* _Given task_:
Without the pictures, retype exactly the lines from the top of the entries below through the line that contains "SC.camera = cam".
***** Raw records *****
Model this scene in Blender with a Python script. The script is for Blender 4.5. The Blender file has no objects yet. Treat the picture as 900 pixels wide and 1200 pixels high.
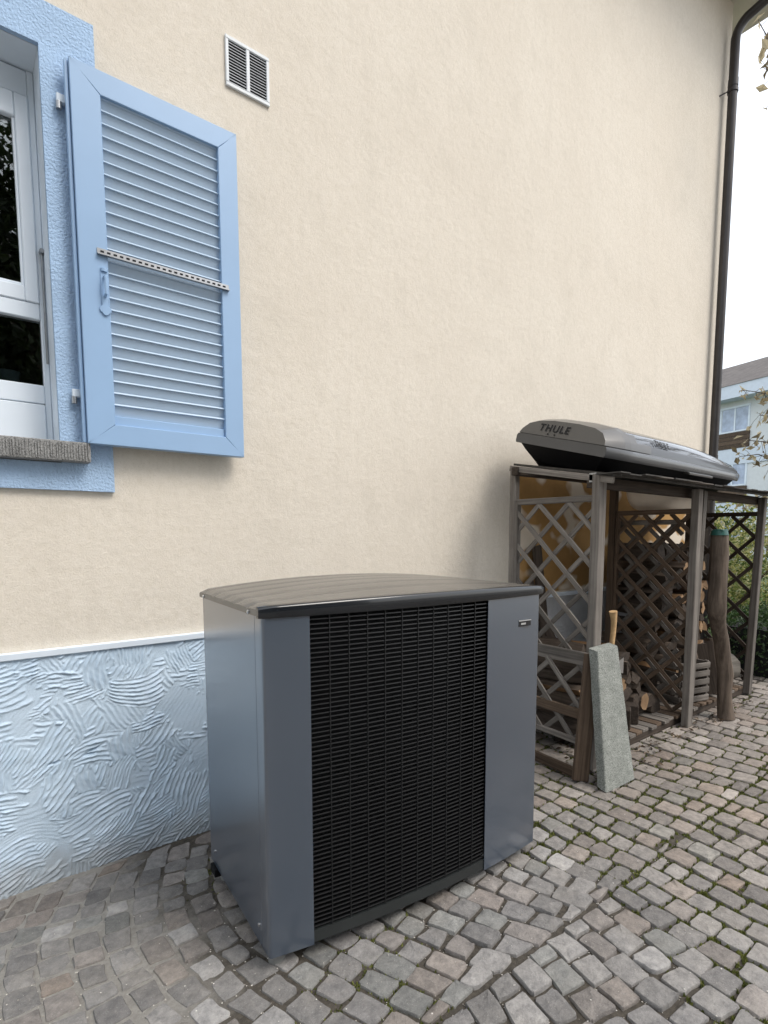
import bpy, math, random
import numpy as np
from mathutils import Vector, Matrix, noise as mnoise

random.seed(7)
NR = np.random.RandomState(11)
SC = bpy.context.scene
COL = SC.collection
R = math.radians

# ------------------------------------------------------------------ camera
CAM = Vector((0.0, -2.4927, 1.3283))
YAW, PITCH, F_PX, CY = 0.6598, -0.0931, 635.29, 686.6
cd = bpy.data.cameras.new('camera')
cam = bpy.data.objects.new('camera', cd)
COL.objects.link(cam)
cam.location = CAM
cam.rotation_euler = (math.pi / 2 + PITCH, 0.0016, -YAW)
cd.sensor_fit = 'HORIZONTAL'
cd.sensor_width = 36.0
cd.lens = F_PX / 900 * 36
cd.shift_y = (CY - 600) / 900
cd.clip_start = 0.02
cd.clip_end = 2000
SC.camera = cam

# ------------------------------------------------------------------ world, sun, exposure
SUN_EL, SUN_AZ = R(52), R(152)          # soft sun behind thin cloud, high on the right behind the camera
w = bpy.data.worlds.new('World')
SC.world = w
w.use_nodes = True
nt = w.node_tree
nt.nodes.clear()
wo = nt.nodes.new('ShaderNodeOutputWorld')
bg = nt.nodes.new('ShaderNodeBackground')
sky = nt.nodes.new('ShaderNodeTexSky')
sky.sky_type = 'NISHITA'
sky.sun_disc = False
sky.sun_elevation = SUN_EL
sky.sun_rotation = SUN_AZ
sky.air_density = 1.0
sky.dust_density = 3.0
sky.ozone_density = 1.0
mixw = nt.nodes.new('ShaderNodeMix')
mixw.data_type = 'RGBA'
mixw.inputs[0].default_value = 0.62
mixw.inputs[7].default_value = (9.6, 9.9, 10.2, 1)     # the white cloud layer, as bright as the sky it hides
nt.links.new(sky.outputs[0], mixw.inputs[6])
nt.links.new(mixw.outputs[2], bg.inputs[0])
bg.inputs[1].default_value = 0.1
nt.links.new(bg.outputs[0], wo.inputs[0])

sd = bpy.data.lights.new('sun', 'SUN')
sun = bpy.data.objects.new('sun', sd)
COL.objects.link(sun)
sd.energy = 0.9
sd.angle = R(25)
sd.color = (1.0, 0.95, 0.88)
dv = Vector((math.sin(SUN_AZ) * math.cos(SUN_EL), math.cos(SUN_AZ) * math.cos(SUN_EL), math.sin(SUN_EL)))
sun.rotation_euler = dv.to_track_quat('Z', 'Y').to_euler()
sun.location = (3, -6, 9)

SC.view_settings.view_transform = 'Standard'
SC.view_settings.look = 'None'
SC.view_settings.exposure = 1.08
SC.view_settings.gamma = 1.0
SC.view_settings.use_curve_mapping = False
SC.render.engine = 'CYCLES'
SC.cycles.max_bounces = 6

# ------------------------------------------------------------------ material helpers
def S(c):
    """sRGB 0-255 triple to linear"""
    return tuple(((x / 255) / 12.92 if x / 255 <= 0.04045 else ((x / 255 + 0.055) / 1.055) ** 2.4) for x in c)

def nodes(name):
    m = bpy.data.materials.new(name)
    m.use_nodes = True
    t = m.node_tree
    return m, t, t.nodes['Principled BSDF']

def N(t, kind, **kw):
    n = t.nodes.new(kind)
    for k, v in kw.items():
        setattr(n, k, v)
    return n

def rgba(c):
    return (c[0], c[1], c[2], 1)

def tex_coord(t, scale=(1, 1, 1), kind='Object'):
    tc = N(t, 'ShaderNodeTexCoord')
    mp = N(t, 'ShaderNodeMapping')
    mp.inputs['Scale'].default_value = scale
    t.links.new(tc.outputs[kind], mp.inputs[0])
    return mp.outputs[0]

def noise(t, vec, scale, detail=4, rough=0.55):
    n = N(t, 'ShaderNodeTexNoise')
    n.inputs['Scale'].default_value = scale
    n.inputs['Detail'].default_value = detail
    n.inputs['Roughness'].default_value = rough
    if vec is not None:
        t.links.new(vec, n.inputs['Vector'])
    return n.outputs['Fac']

def ramp(t, fac, stops):
    r = N(t, 'ShaderNodeValToRGB')
    e = r.color_ramp.elements
    while len(e) < len(stops):
        e.new(0.5)
    for el, (p, c) in zip(e, stops):
        el.position = p
        el.color = rgba(c) if len(c) == 3 else c
    t.links.new(fac, r.inputs[0])
    return r.outputs[0]

def mix(t, fac, a, b, mode='MIX'):
    n = N(t, 'ShaderNodeMix', data_type='RGBA', blend_type=mode)
    for sock, v in ((n.inputs[0], fac), (n.inputs[6], a), (n.inputs[7], b)):
        if isinstance(v, (int, float)):
            sock.default_value = v
        elif isinstance(v, tuple):
            sock.default_value = rgba(v)
        else:
            t.links.new(v, sock)
    return n.outputs[2]

def math_n(t, op, a, b=None):
    n = N(t, 'ShaderNodeMath', operation=op)
    for i, v in enumerate((a, b)):
        if v is None:
            continue
        if isinstance(v, (int, float)):
            n.inputs[i].default_value = v
        else:
            t.links.new(v, n.inputs[i])
    return n.outputs[0]

def bump(t, bs, h, strength=0.3, dist=0.01):
    b = N(t, 'ShaderNodeBump')
    b.inputs['Strength'].default_value = strength
    b.inputs['Distance'].default_value = dist
    t.links.new(h, b.inputs['Height'])
    t.links.new(b.outputs[0], bs.inputs['Normal'])
    return b

def plain(name, c, rough=0.5, metal=0.0, var=0.12, scale=6, bs_=0.0, bscale=150, bdist=0.002, spec=0.5, coat=0.0):
    m, t, bs = nodes(name)
    v = tex_coord(t)
    n = noise(t, v, scale, 5)
    col = ramp(t, n, [(0.3, tuple(x * (1 - var) for x in c)), (0.7, tuple(min(1, x * (1 + var)) for x in c))])
    t.links.new(col, bs.inputs['Base Color'])
    bs.inputs['Roughness'].default_value = rough
    bs.inputs['Metallic'].default_value = metal
    bs.inputs['Specular IOR Level'].default_value = spec
    bs.inputs['Coat Weight'].default_value = coat
    if bs_:
        bump(t, bs, noise(t, v, bscale, 4), bs_, bdist)
    return m

def wood(name, dark, light, rough=0.8, grain=70, tint=0.25, axis=0):
    """grain runs along local X"""
    m, t, bs = nodes(name)
    v = tex_coord(t, tuple(3.0 if (axis and i == axis) else 2.2 if i == axis else grain for i in range(3)))
    oi = N(t, 'ShaderNodeObjectInfo')
    off = N(t, 'ShaderNodeVectorMath', operation='ADD')
    sc = N(t, 'ShaderNodeVectorMath', operation='SCALE')
    cmb = N(t, 'ShaderNodeCombineXYZ')
    for i in range(3):
        t.links.new(oi.outputs['Random'], cmb.inputs[i])
    t.links.new(cmb.outputs[0], sc.inputs[0])
    sc.inputs['Scale'].default_value = 37
    t.links.new(v, off.inputs[0])
    t.links.new(sc.outputs[0], off.inputs[1])
    n = noise(t, off.outputs[0], 1.0, 6, 0.65)
    c = ramp(t, n, [(0.3, dark), (0.68, light)])
    n2 = noise(t, tex_coord(t), 9, 4)
    c = mix(t, math_n(t, 'MULTIPLY', n2, 0.55), c, tuple(x * 0.45 for x in dark))
    k = math_n(t, 'ADD', math_n(t, 'MULTIPLY', oi.outputs['Random'], tint * 2), 1 - tint)
    cc = N(t, 'ShaderNodeCombineColor')
    for i in range(3):
        t.links.new(k, cc.inputs[i])
    c = mix(t, 1.0, c, cc.outputs[0], 'MULTIPLY')
    t.links.new(c, bs.inputs['Base Color'])
    bs.inputs['Roughness'].default_value = rough
    bs.inputs['Specular IOR Level'].default_value = 0.25
    bump(t, bs, n, 0.5, 0.003)
    return m

M = {}
def render_mat():
    m, t, bs = nodes('cream_render')
    v = tex_coord(t)
    big = noise(t, v, 1.3, 5, 0.6)
    mid = noise(t, v, 30, 7, 0.72)
    c = ramp(t, big, [(0.3, (0.72, 0.655, 0.56)), (0.7, (0.775, 0.715, 0.62))])
    c = mix(t, ramp(t, mid, [(0.36, (0.5,) * 3), (0.56, (0, 0, 0))]), c, (0.66, 0.595, 0.49))
    sp_ = noise(t, v, 130, 4, 0.8)
    c = mix(t, ramp(t, sp_, [(0.30, (0.55,) * 3), (0.46, (0, 0, 0))]), c, (0.50, 0.46, 0.39))
    c = mix(t, ramp(t, sp_, [(0.60, (0, 0, 0)), (0.74, (0.6,) * 3)]), c, (0.90, 0.83, 0.72))
    pt = noise(t, tex_coord(t, (1.0, 1, 0.8)), 4.5, 7, 0.72)
    c = mix(t, ramp(t, pt, [(0.50, (0, 0, 0)), (0.72, (0.6,) * 3)]), c, (0.64, 0.585, 0.495))
    # faint rain streaks that run straight down the render
    st = noise(t, tex_coord(t, (5, 1, 0.35)), 1.6, 6, 0.7)
    c = mix(t, ramp(t, st, [(0.54, (0, 0, 0)), (0.76, (0.5,) * 3)]), c, (0.66, 0.60, 0.51))
    t.links.new(c, bs.inputs['Base Color'])
    bs.inputs['Roughness'].default_value = 0.92
    bs.inputs['Specular IOR Level'].default_value = 0.2
    fine = noise(t, v, 160, 5, 0.7)
    h = math_n(t, 'ADD', math_n(t, 'MULTIPLY', noise(t, v, 9, 5, 0.6), 2.0), math_n(t, 'ADD', math_n(t, 'MULTIPLY', mid, 1.6), fine))
    bump(t, bs, h, 0.45, 0.005)
    return m
M['render'] = render_mat()

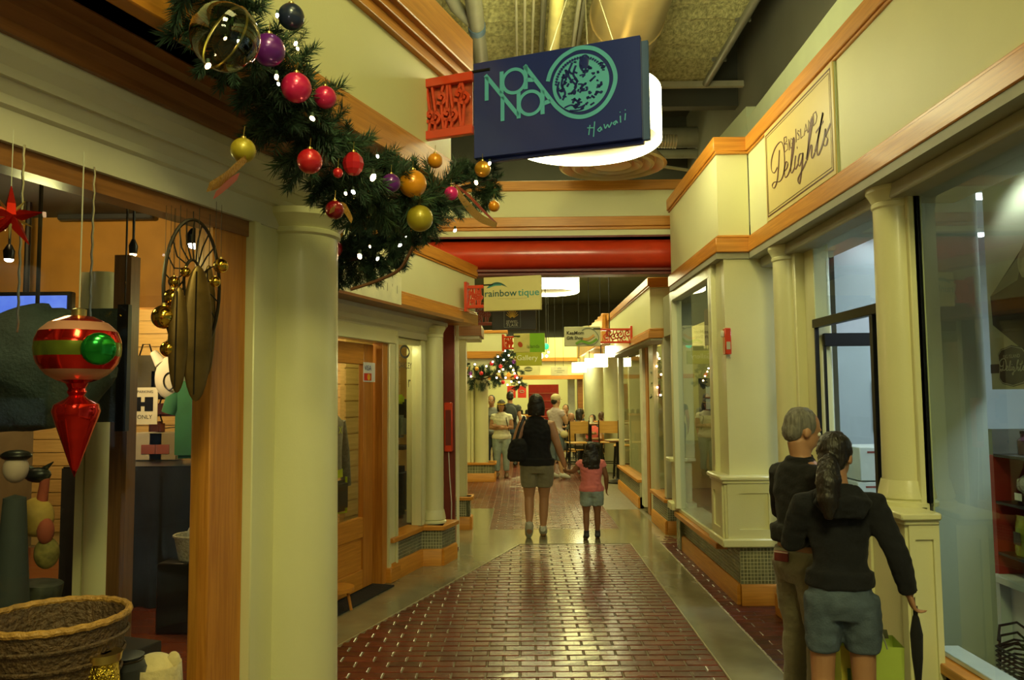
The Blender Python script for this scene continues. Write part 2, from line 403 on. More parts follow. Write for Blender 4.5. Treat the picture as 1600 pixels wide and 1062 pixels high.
*****
* _Result below_:
Model this scene in Blender with a Python script. The script is for Blender 4.5. The Blender file has no objects yet. Treat the picture as 900 pixels wide and 1200 pixels high.
import bpy, math, random
import numpy as np
from mathutils import Vector, Matrix, noise as mnoise

random.seed(7)
NR = np.random.RandomState(11)
SC = bpy.context.scene
COL = SC.collection
R = math.radians

# ------------------------------------------------------------------ camera
CAM = Vector((0.0, -2.4927, 1.3283))
YAW, PITCH, F_PX, CY = 0.6598, -0.0931, 635.29, 686.6
cd = bpy.data.cameras.new('camera')
cam = bpy.data.objects.new('camera', cd)
COL.objects.link(cam)
cam.location = CAM
cam.rotation_euler = (math.pi / 2 + PITCH, 0.0016, -YAW)
cd.sensor_fit = 'HORIZONTAL'
cd.sensor_width = 36.0
cd.lens = F_PX / 900 * 36
cd.shift_y = (CY - 600) / 900
cd.clip_start = 0.02
cd.clip_end = 2000
SC.camera = cam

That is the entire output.